Work to complete » Drop the pictures, then extract the listing word for word.

Data block »
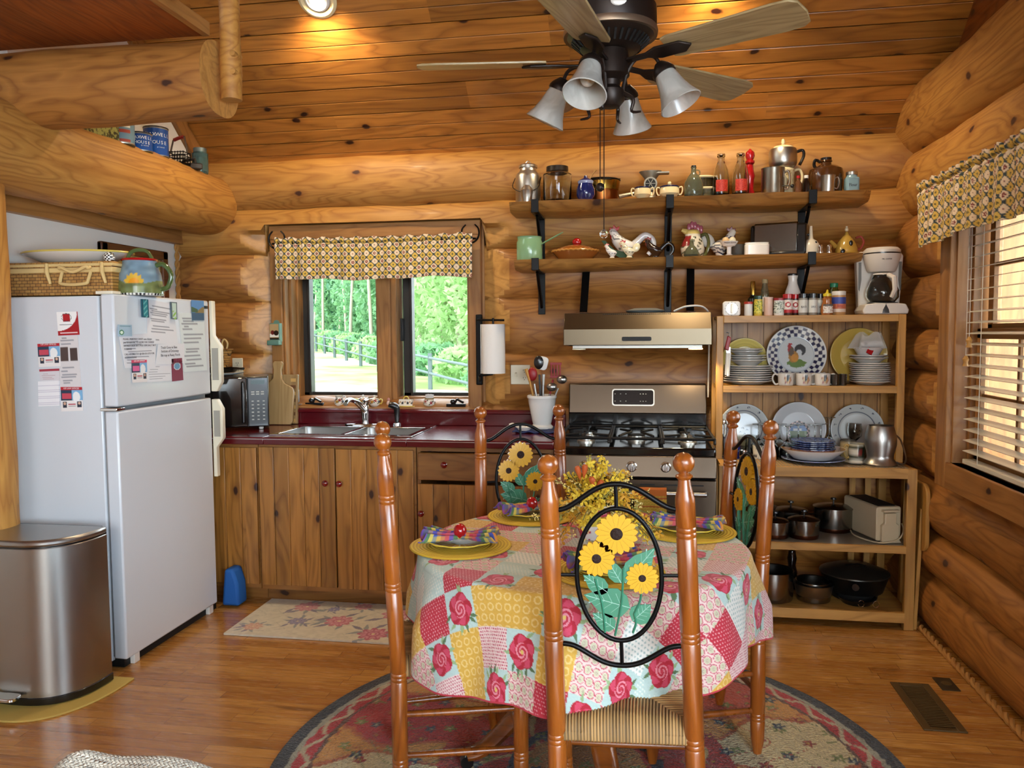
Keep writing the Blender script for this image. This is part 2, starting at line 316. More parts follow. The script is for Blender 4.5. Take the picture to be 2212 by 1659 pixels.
# back wall: a log wall with the window opening in it
WX0, WX1, WZ0, WZ1 = -2.262, -.937, 1.02, 2.13
wb = sroot('wall_back', (0, 4.72, 0))
seams = [0, .16, .45, .75, 1.04, 1.345, 1.672, 1.965, 2.242, 2.53]
for k in range(len(seams)-1):
    z0, z1 = seams[k], seams[k+1]; zc = (z0+z1)/2; rv = (z1-z0)/2*1.2; m = LOGW if k >= 7 else LOG
    if z1 > WZ0+.05 and z0 < WZ1-.02 and k < 7:
        for a, b, sgn in ((-3.1, WX0, 1), (WX1, 1.62, -1)):
            L = b-a; xc = (a+b)/2
            def cf(x, y, z, L=L, sgn=sgn):
                d = (L/2-sgn*x); lim = -(.175-.10*max(0, 1-d/.2))
                if d < .2 and y < lim: return x, lim, z, True
                return x, y, z, False
            log(wb, L, rv, .172, (xc, 0, zc), mat=m, seed=k*5+(1 if sgn > 0 else 2), clampf=cf)
    elif k == 7:
        def cf(x, y, z, zc=zc):
            X = x-.74
            if WX0-.02 < X < WX1+.02 and z+zc < WZ1+.005: return x, y, WZ1+.005-zc, True
            d = min(abs(X-WX0), abs(X-WX1)); 
            if (X < WX0 or X > WX1) and d < .2:
                lim = -(.175-.07*(1-d/.2))
                if y < lim and z < 0: return x, lim, z, True
            return x, y, z, False
        log(wb, 4.72, rv, .174, (-.74, 0, zc), mat=m, seed=k, clampf=cf, nl=200)
    else: log(wb, 4.72, rv, .18 if k == 8 else .172, (-.74, -.01 if k == 8 else 0, zc), mat=m, seed=k+40)
for lo, hi in (((-3.1, 0), (WX0, 2.5)), ((WX1, 0), (1.6, 2.5)), ((WX0, 0), (WX1, 1.0)), ((WX0, 2.06), (WX1, 2.5))): obj('wall_core', MB().b2((lo[0], .0, lo[1]), (hi[0], .06, hi[1])), LOG, wb, smooth=0)
# kitchen window
wn = sroot('window_1', (0, 4.6, 0))
mb = MB(); mb.b2((WX0, -.02, 1.0), (WX0+.073, .06, 2.13)); mb.b2((WX1-.075, -.02, 1.0), (WX1, .06, 2.13)); obj('window_casing', mb, TRIMZ, wn, bev=.004)
obj('head_casing', MB().b2((WX0, -.024, 2.045), (WX1, .05, 2.13)), TRIM, wn, bev=.004)
mb = MB(); mb.b2((WX0+.073, .0, 1.02), (WX0+.085, .26, 2.05)); mb.b2((WX1-.087, .0, 1.02), (WX1-.075, .26, 2.05))
mb.b2((WX0+.085, .06, 1.03), (WX0+.1, .2, 2.04)); mb.b2((WX0+.1, .13, 1.03), (WX0+.112, .24, 2.04)); obj('window_jamb', mb, TRIMZ, wn, bev=.002)
obj('window_buck', MB().b2((WX0-.01, .03, 1.0), (WX0+.02, .26, 2.14)), TRIMZ, wn); obj('window_buck', MB().b2((WX1-.03, .03, 1.0), (WX1+.012, .26, 2.14)), TRIMZ, wn)
obj('window_head', MB().b2((WX0+.07, 0, 2.04), (WX1-.07, .26, 2.06)), TRIM, wn)
mb = MB(); mb.b2((-1.62, .08, 1.05), (-1.49, .22, 2.04)); mb.b2((-1.605, .05, 1.05), (-1.52, .1, 2.04)); obj('window_mullion', mb, TRIMZ, wn, bev=.003)
obj('window_sill', MB().b2((WX0, -.05, .995), (WX1, .26, 1.02)), TRIM, wn, bev=.003)
obj('window_apron', MB().b2((WX0+.07, .1, 1.02), (WX1-.07, .24, 1.075)), TRIM, wn, bev=.003)
SASH = P('dark_sash', '2c2823', .4); 
for a, b in ((WX0+.1, -1.625), (-1.485, WX1-.08)):
    mb = MB(); d0, d1 = .2, .245
    mb.b2((a, d0, 1.06), (a+.05, d1, 2.04)); mb.b2((b-.028, d0, 1.06), (b, d1, 2.04)); mb.b2((a, d0, 1.06), (b, d1, 1.095)); mb.b2((a, d0, 2.0), (b, d1, 2.04)); mb.b2((a+.05, d0-.02, 1.07), (a+.065, d1, 2.03))
    s_ = obj('window_sash', mb, SASH, wn, bev=.003); g = MB().b2((a+.05, .225, 1.09), (b-.028, .229, 2.0)); obj('window_pane', g, None or P('pane_glass', 'ffffff', .0, trans=1., ior=1.02), s_)
for x in (-2.0, -1.10):
    c = MB(); c.box((x, .02, 1.032), (.12, .05, .02)); c.tube([(x-.01, .0, 1.045), (x+.01, -.01, 1.07), (x+.05, -.015, 1.05)], .008, 8); c.ball((x-.02, 0, 1.055), .016); obj('window_crank', c, P('crank_black', '1a1a1c', .2, .3, coat=.5), wn, bev=.003, label='black and chrome window crank')
for x in (-1.628, -1.485): obj('window_latch', MB().b2((x-.012, .16, 1.42), (x+.012, .2, 1.56)), P('latch', '15120f', .4), wn, bev=.003)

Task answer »
Keep writing the Blender script for this image. This is part 2, starting at line 316. More parts follow. The script is for Blender 4.5. Take the picture to be 2212 by 1659 pixels.
# back wall: a log wall with the window opening in it
WX0, WX1, WZ0, WZ1 = -2.262, -.937, 1.02, 2.13
wb = sroot('wall_back', (0, 4.72, 0))
seams = [0, .16, .45, .75, 1.04, 1.345, 1.672, 1.965, 2.242, 2.53]
for k in range(len(seams)-1):
    z0, z1 = seams[k], seams[k+1]; zc = (z0+z1)/2; rv = (z1-z0)/2*1.2; m = LOGW if k >= 7 else LOG
    if z1 > WZ0+.05 and z0 < WZ1-.02 and k < 7:
        for a, b, sgn in ((-3.1, WX0, 1), (WX1, 1.62, -1)):
            L = b-a; xc = (a+b)/2
            def cf(x, y, z, L=L, sgn=sgn):
                d = (L/2-sgn*x); lim = -(.175-.10*max(0, 1-d/.2))
                if d < .2 and y < lim: return x, lim, z, True
                return x, y, z, False
            log(wb, L, rv, .172, (xc, 0, zc), mat=m, seed=k*5+(1 if sgn > 0 else 2), clampf=cf)
    elif k == 7:
        def cf(x, y, z, zc=zc):
            X = x-.74
            if WX0-.02 < X < WX1+.02 and z+zc < WZ1+.005: return x, y, WZ1+.005-zc, True
            d = min(abs(X-WX0), abs(X-WX1)); 
            if (X < WX0 or X > WX1) and d < .2:
                lim = -(.175-.07*(1-d/.2))
                if y < lim and z < 0: return x, lim, z, True
            return x, y, z, False
        log(wb, 4.72, rv, .174, (-.74, 0, zc), mat=m, seed=k, clampf=cf, nl=200)
    else: log(wb, 4.72, rv, .18 if k == 8 else .172, (-.74, -.01 if k == 8 else 0, zc), mat=m, seed=k+40)
for lo, hi in (((-3.1, 0), (WX0, 2.5)), ((WX1, 0), (1.6, 2.5)), ((WX0, 0), (WX1, 1.0)), ((WX0, 2.06), (WX1, 2.5))): obj('wall_core', MB().b2((lo[0], .0, lo[1]), (hi[0], .06, hi[1])), LOG, wb, smooth=0)
# kitchen window
wn = sroot('window_1', (0, 4.6, 0))
mb = MB(); mb.b2((WX0, -.02, 1.0), (WX0+.073, .06, 2.13)); mb.b2((WX1-.075, -.02, 1.0), (WX1, .06, 2.13)); obj('window_casing', mb, TRIMZ, wn, bev=.004)
obj('head_casing', MB().b2((WX0, -.024, 2.045), (WX1, .05, 2.13)), TRIM, wn, bev=.004)
mb = MB(); mb.b2((WX0+.073, .0, 1.02), (WX0+.085, .26, 2.05)); mb.b2((WX1-.087, .0, 1.02), (WX1-.075, .26, 2.05))
mb.b2((WX0+.085, .06, 1.03), (WX0+.1, .2, 2.04)); mb.b2((WX0+.1, .13, 1.03), (WX0+.112, .24, 2.04)); obj('window_jamb', mb, TRIMZ, wn, bev=.002)
obj('window_buck', MB().b2((WX0-.01, .03, 1.0), (WX0+.02, .26, 2.14)), TRIMZ, wn); obj('window_buck', MB().b2((WX1-.03, .03, 1.0), (WX1+.012, .26, 2.14)), TRIMZ, wn)
obj('window_head', MB().b2((WX0+.07, 0, 2.04), (WX1-.07, .26, 2.06)), TRIM, wn)
mb = MB(); mb.b2((-1.62, .08, 1.05), (-1.49, .22, 2.04)); mb.b2((-1.605, .05, 1.05), (-1.52, .1, 2.04)); obj('window_mullion', mb, TRIMZ, wn, bev=.003)
obj('window_sill', MB().b2((WX0, -.05, .995), (WX1, .26, 1.02)), TRIM, wn, bev=.003)
obj('window_apron', MB().b2((WX0+.07, .1, 1.02), (WX1-.07, .24, 1.075)), TRIM, wn, bev=.003)
SASH = P('dark_sash', '2c2823', .4); 
for a, b in ((WX0+.1, -1.625), (-1.485, WX1-.08)):
    mb = MB(); d0, d1 = .2, .245
    mb.b2((a, d0, 1.06), (a+.05, d1, 2.04)); mb.b2((b-.028, d0, 1.06), (b, d1, 2.04)); mb.b2((a, d0, 1.06), (b, d1, 1.095)); mb.b2((a, d0, 2.0), (b, d1, 2.04)); mb.b2((a+.05, d0-.02, 1.07), (a+.065, d1, 2.03))
    s_ = obj('window_sash', mb, SASH, wn, bev=.003); g = MB().b2((a+.05, .225, 1.09), (b-.028, .229, 2.0)); obj('window_pane', g, None or P('pane_glass', 'ffffff', .0, trans=1., ior=1.02), s_)
for x in (-2.0, -1.10):
    c = MB(); c.box((x, .02, 1.032), (.12, .05, .02)); c.tube([(x-.01, .0, 1.045), (x+.01, -.01, 1.07), (x+.05, -.015, 1.05)], .008, 8); c.ball((x-.02, 0, 1.055), .016); obj('window_crank', c, P('crank_black', '1a1a1c', .2, .3, coat=.5), wn, bev=.003, label='black and chrome window crank')
for x in (-1.628, -1.485): obj('window_latch', MB().b2((x-.012, .16, 1.42), (x+.012, .2, 1.56)), P('latch', '15120f', .4), wn, bev=.003)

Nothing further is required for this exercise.